Le déni de l’Occident face à ce pays est frappant: on salue
cette théocratie comme un allié et on fait mine de ne pas voir qu’elle est le
principal mécène idéologique de la culture islamiste. Les nouvelles générations
extrémistes du monde dit « arabe » ne sont pas nées djihadistes. Elles ont été
biberonnées par la Fatwa Valley, espèce de Vatican islamiste avec une vaste
industrie produisant théologiens, lois religieuses, livres et politiques
éditoriales et médiatiques agressives.
On pourrait contrecarrer : Mais l’Arabie saoudite n’est-elle
pas elle-même une cible potentielle de Daesh ? Si, mais insister sur ce point
serait négliger le poids des liens entre la famille régnante et le clergé religieux
qui assure sa stabilité — et aussi, de plus en plus, sa précarité.

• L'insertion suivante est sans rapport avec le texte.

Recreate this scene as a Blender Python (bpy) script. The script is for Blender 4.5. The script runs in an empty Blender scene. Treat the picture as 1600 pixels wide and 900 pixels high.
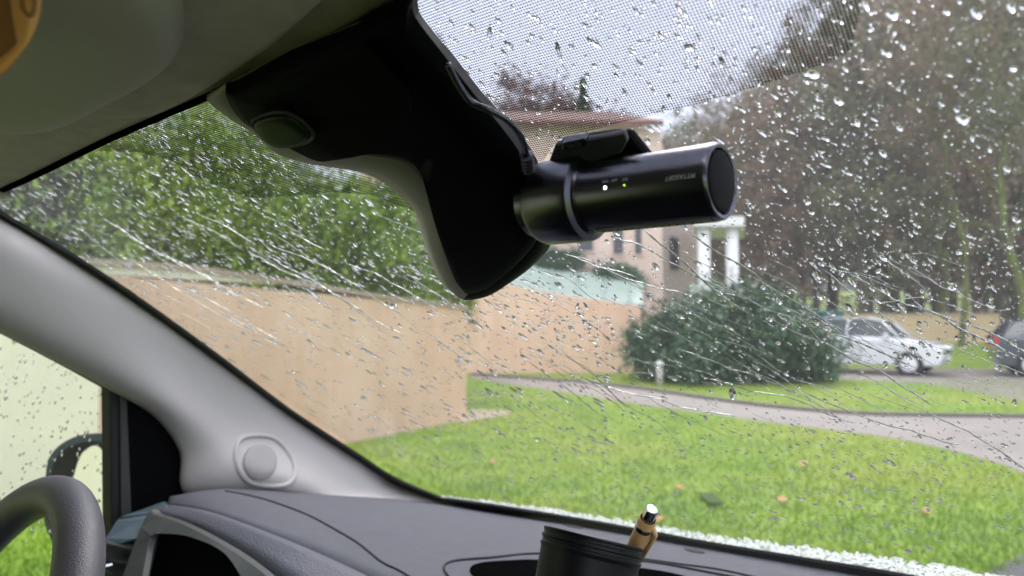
import bpy, bmesh, math, random
import numpy as np
from mathutils import Vector, Matrix
from mathutils.bvhtree import BVHTree
random.seed(7); rng = np.random.default_rng(7)
S = bpy.context.scene; C = S.collection
rad = math.radians

# ------------------------------------------------------------------ camera, sky, sun, exposure
FPX, HY, EYE = 1150.0, 505.0, 1.35
PITCH = math.atan((HY - 450) / FPX)
cam_d = bpy.data.cameras.new('camera'); cam = bpy.data.objects.new('camera', cam_d); C.objects.link(cam)
cam.location = (0, 0, EYE); cam.rotation_euler = (math.pi / 2 + PITCH, 0, 0)
cam_d.sensor_width = 36; cam_d.lens = FPX / 1600 * 36
cam_d.clip_start = 0.01; cam_d.clip_end = 3000
cam_d.dof.use_dof = True; cam_d.dof.focus_distance = 0.50; cam_d.dof.aperture_fstop = 8.0
S.camera = cam
w = bpy.data.worlds.new('World'); S.world = w; w.use_nodes = True
nt = w.node_tree; nt.nodes.clear()
SUN_EL, SUN_ROT = rad(50), rad(200)
sky = nt.nodes.new('ShaderNodeTexSky'); sky.sky_type = 'NISHITA'; sky.sun_disc = False
sky.sun_elevation = SUN_EL; sky.sun_rotation = SUN_ROT; sky.dust_density = 6; sky.air_density = 1.0
hs = nt.nodes.new('ShaderNodeHueSaturation'); hs.inputs['Saturation'].default_value = 0.10; hs.inputs['Value'].default_value = 1.0
mixs = nt.nodes.new('ShaderNodeMix'); mixs.data_type = 'RGBA'; mixs.inputs[0].default_value = 0.55
mixs.inputs[7].default_value = (7.8, 8.8, 11.6, 1)
bg = nt.nodes.new('ShaderNodeBackground'); bg.inputs[1].default_value = 0.11
wo = nt.nodes.new('ShaderNodeOutputWorld')
nt.links.new(sky.outputs[0], hs.inputs['Color']); nt.links.new(hs.outputs[0], mixs.inputs[6])
nt.links.new(mixs.outputs[2], bg.inputs[0]); nt.links.new(bg.outputs[0], wo.inputs[0])
sun_d = bpy.data.lights.new('sun', 'SUN'); sun_d.energy = 1.5; sun_d.angle = rad(25); sun_d.color = (1, .97, .92)
sun = bpy.data.objects.new('sun', sun_d); C.objects.link(sun)
sun.rotation_euler = (math.pi / 2 - SUN_EL, 0, math.pi - SUN_ROT + math.pi)
S.view_settings.view_transform = 'Standard'; S.view_settings.look = 'None'
S.view_settings.exposure = 1.22; S.view_settings.gamma = 1.0; S.view_settings.use_curve_mapping = False
S.render.engine = 'CYCLES'
cy = S.cycles; cy.use_denoising = True; cy.max_bounces = 14; cy.diffuse_bounces = 4; cy.glossy_bounces = 4
cy.transmission_bounces = 8; cy.transparent_max_bounces = 16; cy.sample_clamp_indirect = 6; cy.caustics_refractive = True

# ------------------------------------------------------------------ geometry of the place
def ray(px, py):
    x = (px - 800) / FPX; z = -(py - 450) / FPX
    c, s = math.cos(PITCH), math.sin(PITCH)
    return Vector((x, c - s * z, s + c * z))
CAM = Vector((0, 0, EYE))
def at(px, py, t): return CAM + ray(px, py) * t
def gp(px, py, z=0.0):
    d = ray(px, py); t = (z - EYE) / d.z
    return CAM + d * t
def gpd(px, dist, z=0.0):                                   # ground point by bearing and distance
    return Vector(((px - 800) / FPX * dist, dist, z))
YAW = rad(39.4)
F = Vector((math.sin(YAW), math.cos(YAW), 0)); R = Vector((math.cos(YAW), -math.sin(YAW), 0)); U = Vector((0, 0, 1))
RAKE = rad(33); D = F * math.cos(RAKE) - U * math.sin(RAKE); WN = R.cross(D).normalized()   # outward normal of the windscreen
if WN.z < 0: WN = -WN
P0 = at(880, 300, .46)
def W(px, py, off=0.0):                                     # point on the windscreen plane, off > 0 outside
    d = ray(px, py); t = (P0 + WN * off - CAM).dot(WN) / d.dot(WN)
    return CAM + d * t
def Wc(r, d, off=0.0): return P0 + R * r + D * d + WN * off
def wuv(p): q = p - P0; return q.dot(R), q.dot(D)
def Sd(px, py, r=-1.05):                                    # point on the van's side plane
    d = ray(px, py); return CAM + d * (r / d.dot(R))
def car(r, f, u): return CAM + R * r + F * f + U * u

# ------------------------------------------------------------------ materials
def pmat(name, col, rough=.6, var=0.0, vscale=5, bump=0.0, bscale=200, metal=0.0, col2=None, spec=.5, coat=0, bdist=.002, vor=False, tex='Object'):
    m = bpy.data.materials.new(name); m.use_nodes = True; t = m.node_tree; b = t.nodes['Principled BSDF']
    b.inputs['Base Color'].default_value = (*col, 1); b.inputs['Roughness'].default_value = rough
    b.inputs['Metallic'].default_value = metal; b.inputs['Specular IOR Level'].default_value = spec
    b.inputs['Coat Weight'].default_value = coat
    tc = t.nodes.new('ShaderNodeTexCoord')
    if var or col2:
        n = t.nodes.new('ShaderNodeTexNoise'); n.inputs['Scale'].default_value = vscale; n.inputs['Detail'].default_value = 6
        n.inputs['Roughness'].default_value = .65
        t.links.new(tc.outputs[tex], n.inputs['Vector'])
        r = t.nodes.new('ShaderNodeValToRGB'); r.color_ramp.elements[0].position = .32; r.color_ramp.elements[1].position = .68
        c2 = col2 or [min(1, c * (1 + var)) for c in col]
        c1 = col if col2 else [c * (1 - var) for c in col]
        r.color_ramp.elements[0].color = (*c1, 1); r.color_ramp.elements[1].color = (*c2, 1)
        t.links.new(n.outputs[0], r.inputs[0]); t.links.new(r.outputs[0], b.inputs['Base Color'])
    if bump:
        if vor:
            n = t.nodes.new('ShaderNodeTexVoronoi'); n.inputs['Scale'].default_value = bscale; o = n.outputs['Distance']
        else:
            n = t.nodes.new('ShaderNodeTexNoise'); n.inputs['Scale'].default_value = bscale; n.inputs['Detail'].default_value = 4; o = n.outputs[0]
        t.links.new(tc.outputs[tex], n.inputs['Vector'])
        bp = t.nodes.new('ShaderNodeBump'); bp.inputs['Strength'].default_value = bump; bp.inputs['Distance'].default_value = bdist
        t.links.new(o, bp.inputs['Height']); t.links.new(bp.outputs[0], b.inputs['Normal'])
    return m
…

Le piège est
total pour cette famille royale fragilisée par des règles de succession
accentuant le renouvellement et qui se raccroche donc à une alliance ancestrale
entre roi et prêcheur. Le clergé saoudien produit l’islamisme qui menace le
pays mais qui assure aussi la légitimité du régime.
Il faut vivre dans le monde musulman pour comprendre
l’immense pouvoir de transformation des chaines TV religieuses sur la société
par le biais de ses maillons faibles : les ménages, les femmes, les milieux
ruraux. La culture islamiste est aujourd’hui généralisée dans beaucoup de pays
— Algérie, Maroc, Tunisie, Libye, Egypte, Mali, Mauritanie. On y retrouve des
milliers de journaux et des chaines de télévision islamistes (comme Echourouk
et Iqra), ainsi que des clergés qui imposent leur vision unique du monde, de la
tradition et des vêtements à la fois dans l’espace public, sur les textes de
lois et sur les rites d’une société qu’ils considèrent comme contaminée.

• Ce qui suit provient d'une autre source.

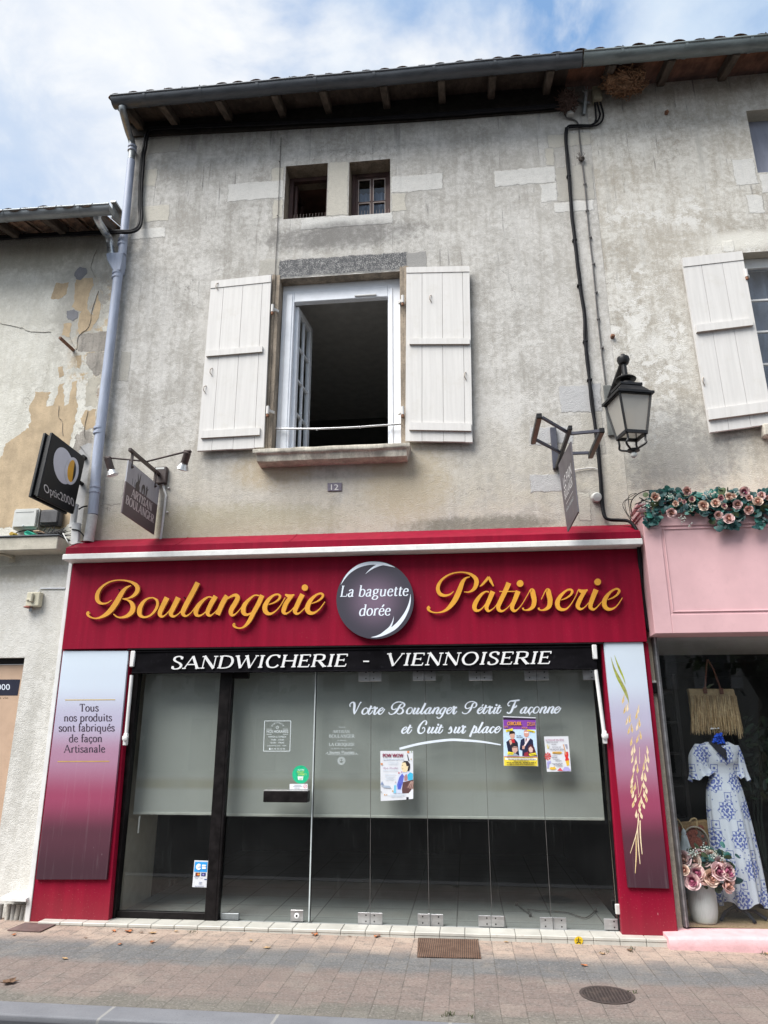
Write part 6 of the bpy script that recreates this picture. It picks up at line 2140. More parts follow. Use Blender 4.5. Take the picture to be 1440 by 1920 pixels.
for yy, a_, b_ in ((-275, 122, 172), (-345, 165, 195), (-330, 170, 200), (-368, 130, 215)):
    greek(m, lambda u, v: mpc(u * 3, v), a_ / 3, b_ / 3, yy, 4, a_, 0.1)
f7([(222, 298), (244, 298), (243, 308), (221, 307)], (0.02, 0.06, 0.25))
m.build('print', None, st)

# opening hours decal and others on the door (crop x=485+a/7.024, y=1340+b/7.022)
q6 = lambda l: [(485 + a / 7.024, 1340 + b / 7.022) for a, b in l]
mp6 = lambda u, v: P(485 + u / 7.024, 1340 - v / 7.022, YD)
M_DEC = simple('white_decal', (0.66, 0.72, 0.74), 0.5, var=0.05)
M_DEC2 = simple('faint_decal', (0.48, 0.53, 0.54), 0.6, var=0.1)
m = MB().mat(M_DEC)
for a, b in (((78, -82), (424, -82)), ((424, -82), (410, -480)), ((410, -480), (64, -480)), ((64, -480), (78, -82))):
    ribbon(m, [(*a, 7), (*b, 7)], mp6, (0, 0.0008, 0))
small_type(m, 'NOS HORAIRES', mp6, 106, 388, -238, 36)
for i, ch in enumerate('BIENVENUE'):
    th = pi * (0.82 - 0.64 * i / 8)
    cx, cy, R_ = 250, -190, 88
    mpr = lambda u, v, th=th: mp6(cx + R_ * cos(th) + (u * sin(th) + v * cos(th)), cy + R_ * sin(th) * 0.95 + (-u * cos(th) + v * sin(th)))
    small_type(m, ch, mpr, -6 if ch != 'I' else -2, 6 if ch != 'I' else 2, -8, 17)
for a in range(16):
    t0, t1 = 2 * pi * a / 16, 2 * pi * (a + 1) / 16
    ribbon(m, [(246 + 17 * cos(t0), -167 + 17 * sin(t0), 4), (246 + 17 * cos(t1), -167 + 17 * sin(t1), 4)], mp6, (0, 0.0008, 0))
ribbon(m, [(246, -155, 3.5), (246, -167, 3.5), (256, -167, 3.5)], mp6, (0, 0.0008, 0))
for a, b in (((105, -190), (175, -190)), ((320, -190), (388, -190)), ((105, -258), (172, -258)), ((320, -258), (386, -258))):
    ribbon(m, [(*a, 4), (*b, 4)], mp6, (0, 0.0008, 0))
small_type(m, 'MARDI au SAMEDI', mp6, 128, 358, -300, 20)
small_type(m, '7h00 - 13h30', mp6, 165, 332, -340, 20)
small_type(m, '15h00 - 19h00', mp6, 150, 332, -378, 20)
small_type(m, 'DIMANCHE 7h00 - 13h00', mp6, 115, 362, -415, 13)
small_type(m, '05 46 32 15 00', mp6, 165, 345, -458, 18)
m.poly([mp6(136, -462), mp6(156, -462), mp6(154, -438), mp6(138, -438)])
tag(m.build('opening_hours', None), 'white framed opening hours decal reading NOS HORAIRES on the glass door', 'sticker')
m = MB().mat(M_DEC2)
small_type(m, 'Votre', mp6, 1052, 1140, -172, 18)
for s, a_, b_, yb, h in (('ARTISAN', 975, 1200, -240, 36), ('BOULANGER', 928, 1262, -302, 40), ('LA CROQUISE', 926, 1266, -410, 38), ('Jeunes Pousses', 928, 1262, -514, 38)):
    serif_text(m, s, lambda u, v, a_=a_, yb=yb: mp6(a_ + u, yb + v), b_ - a_, h, 0.17, 0.07, (0, 0.0008, 0), 0.04)
small_type(m, 'a choisi', mp6, 1038, 1150, -346, 18)
small_type(m, 'sa farine de terroir', mp6, 952, 1232, -452, 13)
ribbon(m, spline([(880, -520, 5), (900, -505, 5), (908, -492, 6), (912, -515, 4), (930, -527, 4), (1100, -528, 4), (1265, -527, 4), (1280, -515, 4), (1284, -500, 6), (1290, -518, 5), (1308, -524, 4)], 4), mp6, (0, 0.0008, 0))
for R_ in (48, 38, 30):
    ribbon(m, [(1090 + R_ * cos(2 * pi * a / 24), -607 + R_ * 1.05 * sin(2 * pi * a / 24), 5) for a in range(25)], mp6, (0, 0.0008, 0))
for a_ in (-0.5, 0.5):
    disc(m, (1090 + a_ * 26, -600), 8, mp6, (0, 0.0008, 0), 10)
tag(m.build('window_lettering', None), 'faint pale serif decal about the artisan baker, right of the glass door edge', 'sticker')
m = MB().mat(pm((0.01, 0.42, 0.21)))
YQ = YGL - 0.003
mp6q = lambda u, v: P(485 + u / 7.024, 1340 - v / 7.022, YQ)
disc(m, (553, -788), 110, mp6q, (0, 0.001, 0), 40, 120)
mp6r = lambda u, v: P(485 + u / 7.024, 1340 - v / 7.022, YQ - 0.0006)
m.mat(pm((0.72, 0.85, 0.75)))
small_type(m, 'AUTRE', mp6r, 512, 600, -738, 22)
m.mat(pm((0.62, 0.75, 0.08)))
small_type(m, 'POULET', mp6r, 505, 600, -765, 20)
small_type(m, 'OFFERT !', mp6r, 515, 632, -800, 26)
m.mat(pm((0.66, 0.74, 0.68))).poly([mp6r(512, -812), mp6r(590, -812), mp6r(580, -862), mp6r(520, -860)])
m.mat(pm((0.30, 0.40, 0.34))).poly([mp6r(530, -840) - Vector((0, .0004, 0)), mp6r(572, -840) - Vector((0, .0004, 0)), mp6r(566, -855) - Vector((0, .0004, 0)), mp6r(534, -855) - Vector((0, .0004, 0))])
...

Il faut lire certains journaux islamistes et leurs réactions
aux attaques de Paris. On y parle de l’Occident comme site de « pays impies »;
les attentats sont la conséquence d’attaques contre l’Islam ; les musulmans et
les arabes sont devenus les ennemis des laïcs et des juifs. On y joue sur
l’affect de la question palestinienne, le viol de l’Irak et le souvenir du
trauma colonial pour emballer les masses avec un discours messianique. Alors
que ce discours impose son signifiant aux espaces sociaux, en haut, les
pouvoirs politiques présentent leurs condoléances à la France et dénoncent un
crime contre l’humanité. Une situation de schizophrénie totale, parallèle au
déni de l’Occident face à l’Arabie Saoudite.

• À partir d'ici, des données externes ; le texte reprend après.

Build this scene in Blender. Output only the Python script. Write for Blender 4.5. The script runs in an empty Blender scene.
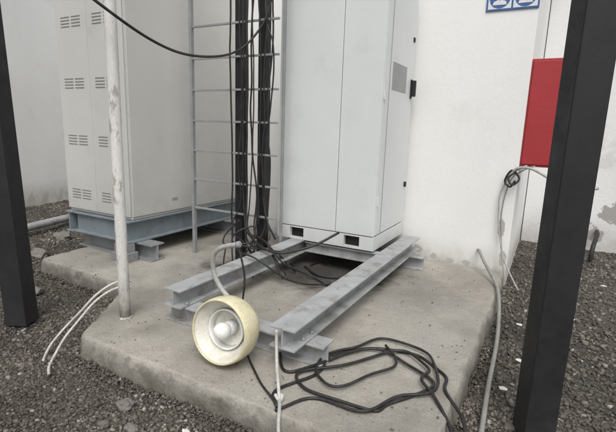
import bpy, bmesh, math, random
import numpy as np
from mathutils import Matrix, Vector, noise
random.seed(7); np.random.seed(7)
scn=bpy.context.scene
col=scn.collection
V=Vector
# ------------------------------------------------------------ materials
def mat(name, base, rough=.6, var=.12, vscale=6, dirt=None, dirtcol=(.12,.10,.08), dscale=3, dthr=.55, dsoft=.12,
        base_z=None, base_h=.4, bump=.15, bscale=60, metal=0, fine=.08, fscale=90, stretch=1.0, sss=0, blobs=(), blobcol=(.25,.24,.22), dmix=.5):
    m=bpy.data.materials.new(name); m.use_nodes=True
    nt=m.node_tree; N=nt.nodes; L=nt.links
    b=N['Principled BSDF']
    b.inputs['Metallic'].default_value=metal
    geo=N.new('ShaderNodeNewGeometry')
    mp=N.new('ShaderNodeMapping'); mp.inputs['Scale'].default_value=(1,1,stretch)
    L.new(geo.outputs['Position'],mp.inputs['Vector'])
    def nz(scale,det=5,r=.6,vec=None):
        n=N.new('ShaderNodeTexNoise'); n.inputs['Scale'].default_value=scale; n.inputs['Detail'].default_value=det
        n.inputs['Roughness'].default_value=r; L.new(vec or mp.outputs[0],n.inputs['Vector']); return n.outputs['Fac']
    def math_(op,a,bb,clamp=False):
        n=N.new('ShaderNodeMath'); n.operation=op; n.use_clamp=clamp
        for i,x in enumerate((a,bb)):
            if isinstance(x,(int,float)): n.inputs[i].default_value=x
            else: L.new(x,n.inputs[i])
        return n.outputs[0]
    def rng(x,a,bb,c=0,d=1):
        n=N.new('ShaderNodeMapRange'); n.inputs[1].default_value=a; n.inputs[2].default_value=bb
        n.inputs[3].default_value=c; n.inputs[4].default_value=d; L.new(x,n.inputs[0]); return n.outputs[0]
    def mixc(f,a,c):
        mx=N.new('ShaderNodeMix'); mx.data_type='RGBA'; L.new(f,mx.inputs[0]); L.new(a,mx.inputs[6]); mx.inputs[7].default_value=(*c,1); return mx.outputs[2]
    v=rng(nz(vscale),.3,.7,1-var,1+var)
    f=rng(nz(fscale,3),.3,.7,1-fine,1+fine)
    vf=math_('MULTIPLY',v,f)
    sc=N.new('ShaderNodeVectorMath'); sc.operation='SCALE'; sc.inputs[0].default_value=base[:3]; L.new(vf,sc.inputs['Scale'])
    colr=sc.outputs[0]
    if dirt is not None:
        mask=rng(nz(dscale,8,.68),dthr-dsoft,dthr+dsoft)
        if base_z is not None:
            sx=N.new('ShaderNodeSeparateXYZ'); L.new(geo.outputs['Position'],sx.inputs[0])
            g=rng(sx.outputs[2],base_z,base_z+base_h,1,0)
            nn=rng(nz(dscale*1.7,8,.7),.35,.65)
            g2=math_('MULTIPLY',math_('POWER',g,1.5),math_('ADD',nn,.35),True)
            mask=math_('MAXIMUM',math_('MULTIPLY',mask,dmix),g2,True)
        mask=math_('MULTIPLY',mask,dirt,True)
        colr=mixc(mask,colr,dirtcol)
    for (cc,rad,squash) in blobs:
        sb=N.new('ShaderNodeVectorMath'); sb.operation='SUBTRACT'; L.new(geo.outputs['Position'],sb.inputs[0]); sb.inputs[1].default_value=cc
        ml=N.new('ShaderNodeVectorMath'); ml.operation='MULTIPLY'; L.new(sb.outputs[0],ml.inputs[0]); ml.inputs[1].default_value=(1,1,squash)
        ln=N.new('ShaderNodeVectorMath'); ln.operation='LENGTH'; L.new(ml.outputs[0],ln.inputs[0])
        dd=math_('ADD',ln.outputs['Value'],math_('MULTIPLY',math_('SUBTRACT',nz(7,8,.7),.5),rad*3.0))
        colr=mixc(rng(dd,rad*.93,rad*1.0,1,0),colr,blobcol)
    L.new(colr,b.inputs['Base Color'])
    r=rng(nz(vscale*2,3),.3,.7,max(rough-.1,.05),min(rough+.1,1)); L.new(r,b.inputs['Roughness'])
    if bump:
        bp=N.new('ShaderNodeBump'); bp.inputs['Strength'].default_value=bump; bp.inputs['Distance'].default_value=.01
        L.new(nz(bscale,4,.6),bp.inputs['Height']); L.new(bp.outputs[0],b.inputs['Normal'])
    if sss:
        b.inputs['Subsurface Weight'].default_value=sss; b.inputs['Subsurface Radius'].default_value=(.05,.04,.02)
    return m
M={}
M['wall']=mat('white_wall_paint',(.82,.82,.80),.85,.035,1.2,.75,(.36,.335,.295),2.6,.68,.10,.12,.32,.22,25,fine=.02,stretch=.6,dmix=.2,
   blobs=[((-1.12,4.5,.24),.065,1.4),((-.95,4.5,.19),.04,1.3),((-.34,4.5,.56),.038,.5),((-.29,4.5,.28),.035,.5),((-.62,4.5,.18),.045,1.4),((-.78,4.5,.17),.03,1.4)],blobcol=(.46,.44,.40))
M['farwall']=mat('old_white_wall',(.76,.76,.75),.9,.06,1.0,.9,(.35,.335,.31),1.3,.62,.03,-.05,.6,.3,25,fine=.03,dmix=.3,
   blobs=[((.85,6.75,.50),.20,1.5),((.40,6.75,.36),.13,1.8),((.05,6.75,.22),.10,1),((1.25,6.75,.7),.2,1),((.62,6.75,.2),.1,1)],blobcol=(.36,.35,.33))
M['cab']=mat('grey_white_powder_coat',(.675,.70,.692),.42,.025,1.5,.35,(.38,.365,.32),4,.64,.1,.38,.30,.03,200,fine=.012)
M['beige']=mat('beige_cabinet_paint',(.585,.58,.55),.5,.04,1.2,.4,(.30,.285,.25),3,.66,.12,.5,.5,.04,200,fine=.02)
M['steel']=mat('grey_painted_steel',(.34,.35,.355),.55,.16,7,.75,(.20,.18,.155),9,.57,.07,None,.3,.12,80,fine=.06)
M['steel2']=mat('weathered_grey_steel',(.25,.26,.265),.55,.15,7,.5,(.13,.11,.10),9,.58,.08,None,.3,.12,80)
M['bluesteel']=mat('blue_grey_painted_steel',(.21,.245,.27),.5,.14,6,.5,(.14,.13,.12),9,.60,.08,None,.3,.1,80)
M['black']=mat('black_column_paint',(.013,.013,.015),.62,.2,5,.35,(.05,.046,.04),8,.62,.08,0,.35,.05,90,dmix=.3)
M['blackpost']=mat('black_mast_paint',(.013,.013,.015),.5,.2,5)
M['cable']=mat('black_cable_rubber',(.014,.014,.014),.5,.2,20,.4,(.07,.062,.052),15,.56,.1)
M['wire']=mat('white_cable_sheath',(.55,.54,.50),.6,.12,15,.6,(.30,.27,.22),18,.54,.1)
M['conduit']=mat('grey_conduit_plastic',(.27,.27,.255),.6,.1,12,.5,(.18,.16,.13),14,.56,.1)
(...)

Ceci laisse sceptique sur les déclarations tonitruantes des
démocraties occidentales quant à la nécessité de lutter contre le terrorisme.
Cette soi-disant guerre est myope car elle s’attaque à l’effet plutôt qu’à la
cause. Daesh étant une culture avant d’être une milice, comment empêcher les
générations futures de basculer dans le djihadisme alors qu’on n’a pas épuisé
l’effet de la Fatwa Valley, de ses clergés, de sa culture et de son immense
industrie éditoriale?
Guérir le mal serait donc simple ? A peine. Le Daesh blanc
de l’Arabie Saoudite reste un allié de l’Occident dans le jeu des échiquiers au
Moyen-Orient. On le préfère à l’Iran, ce Daesh gris. Ceci est un piège, et il
aboutit par le déni à un équilibre illusoire : On dénonce le djihadisme comme
le mal du siècle mais on ne s’attarde pas sur ce qui l’a créé et le soutient.
Cela permet de sauver la face, mais pas les vies.
Daesh a une mère : l’invasion de l’Irak. Mais il a aussi un
père : l’Arabie saoudite et son industrie idéologique. Si l’intervention
occidentale a donné des raisons aux désespérés dans le monde arabe, le royaume
saoudien leur a donné croyances et convictions. Si on ne comprend pas cela, on
perd la guerre même si on gagne des batailles. On tuera des djihadistes mais
ils renaîtront dans de prochaines générations, et nourris des mêmes livres.
Les attaques à Paris remettent sur le comptoir cette
contradiction. Mais comme après le 11 septembre, nous risquons de l’effacer des
analyses et des consciences.
Kamel Daoud
Source : Kamel Daoud, pour le New York Times, le 20 novembre 2015.